Hidden complexities of tail-call/tail-recursion optimization
In most imperative and functional languages, a function foo(x,y,z)
upon entry establishes a frame for itself on stack. The frame contains
the values of function arguments, saved registers, as well as "local"
variables (bindings created during execution of the function). Upon
the return, the frame is popped from the stack. The existence of a
frame makes it easy to implement recursive functions. Each
separate invocation of fact(x) in the code below
int fact(int x) {
if( x < 2 ) return 1;
return x * fact(x-1);
}
has its own frame with its own copy of variable x.
Tail-call optimization applies to situations such as follows:
foo(int x, int y)
{ ... return bar(1,y,x); }
Function foo() invokes function bar(), and upon bar's return, pops the
foo's frame off the stack and returns to the foo's caller. It may be
possible to discard foo's frame _before_ the invocation of bar rather
than after that. That's the essence of the tail-call
optimization. Function foo() will discard its own frame, prepare the
parameters for bar() and enter the bar() via a jump rather than a
'call' instruction. Function bar's frame will override function's foo
frame. When bar() returns, the control will directly pass
to the foo's caller. If the function foo() invokes itself in a tail
position, the tail-call optimization becomes a tail-recursion
optimization. The obvious benefit is that recursion can execute in
constant stack space.
More extensive discussion of the tail recursion -- including the
reference to the formal definition, rationale with a bit of history,
and the specification for a _tail context_ can be found in Sec 3.5
"Proper tail recursion" of the R5RS.
Although tail-recursion/tail-call optimization appears
straightforward, there are a number of complex issues, some of them,
in general, preclude such optimizations in languages like C and C++.

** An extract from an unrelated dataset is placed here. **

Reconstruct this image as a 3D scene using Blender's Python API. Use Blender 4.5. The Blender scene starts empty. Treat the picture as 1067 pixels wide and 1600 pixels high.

Evaluation of argument expressions for the tail call:
In the simplest case such as
int fact_tr(int x, int accum)
{ if(x < 1 ) return accum;
return fact_tr(x-1,x*accum); }
The compiler can directly over-write the existing frame: it can
multiply the old value of x by the old value of accum and write the
result back into the 'accum' variable. The compiler can now decrement
x (overwriting the previous value) and jump to the beginning of
fact_tr. Note how the compiler took advantage of the unspecified order
of evaluation of argument expression. If the compiler was required to
evaluate argument expressions in their lexical order, x-1 first and
x*accum later, the compiler had to use a temporary location to save
the value of x before decrementing x. In general, the compiler must
use temporary locations to save the results of evaluation of argument
expressions. Only when all argument expressions are evaluated, the
compiler should overwrite the current values of function's
arguments. In Scheme, the use of temporary locations for argument
expression results is mandatory unless the compiler can prove that
none of the argument expressions capture continuations. See #1, #2 for more discussion.
Order of invocation of constructors and destructors:
Given the following C++ code
int objr(int x)
{ ObjA obj(x);
if(x < 1 ) return obj.to_int();
return objr(x-1);
}
evaluation of objr(2) leads to the following sequence of invocation
of ObjA's constructions and destructions:
ObjA() ObjA() ~ObjA() ~ObjA()
If the tail-recursion optimization is performed, the sequence will be
ObjA() ~ObjA() ObjA() ~ObjA()
The order of invocation may matter as both a constructor and a
destructor may perform i/o or execute other side-effecting operations.
Unless the C++ compiler can prove that the order will not matter, the
compiler must not do the tail-call optimization.
In Scheme and other functional and non-functional languages (Java),
only bindings are allocated on stack while non-primitive values go on
heap. When a frame is dropped and the bindings are destroyed, the
values are unaffected (and will survive the collection if, e.g.,
another binding points to them). In C not only the bindings are
allocated on stack but the values (e.g., structures, strings and other
arrays) as well. Dropping a frame has more consequences then.
FILE * open_png(char * file_name_stem)
{
char file_name[256];
if( strlen(file_name_stem) + 1 + 4 >= sizeof(file_name) )
return (FILE*)0;
sprintf(file_name,"%s.png",file_name_stem);
return fopen(file_name,"rb");
}
The call to fopen() is a tail-call. If open_png() destroys its own
frame before passing the control to fopen(), the name of the file to
open will be destroyed as well.
Thus in general, tail-call optimization in C/C++ requires global code
analysis, and is possible only in exceptional cases.
More discussion here and here; Lazy Semantics - The tail-call issues look different in a lazy context; capturing continuations.
Executing setjmp() prevents any tail-cal optimizations in
C/C++. Indeed, if function's frame is dropped, longjmp() will have
nowhere to return to. In contrast, in Scheme execution of
call-with-current-continuation does not affect the tail-call
optimization. A Scheme compiler is obligated to do the tail-call
optimization whether continuations are captured or not.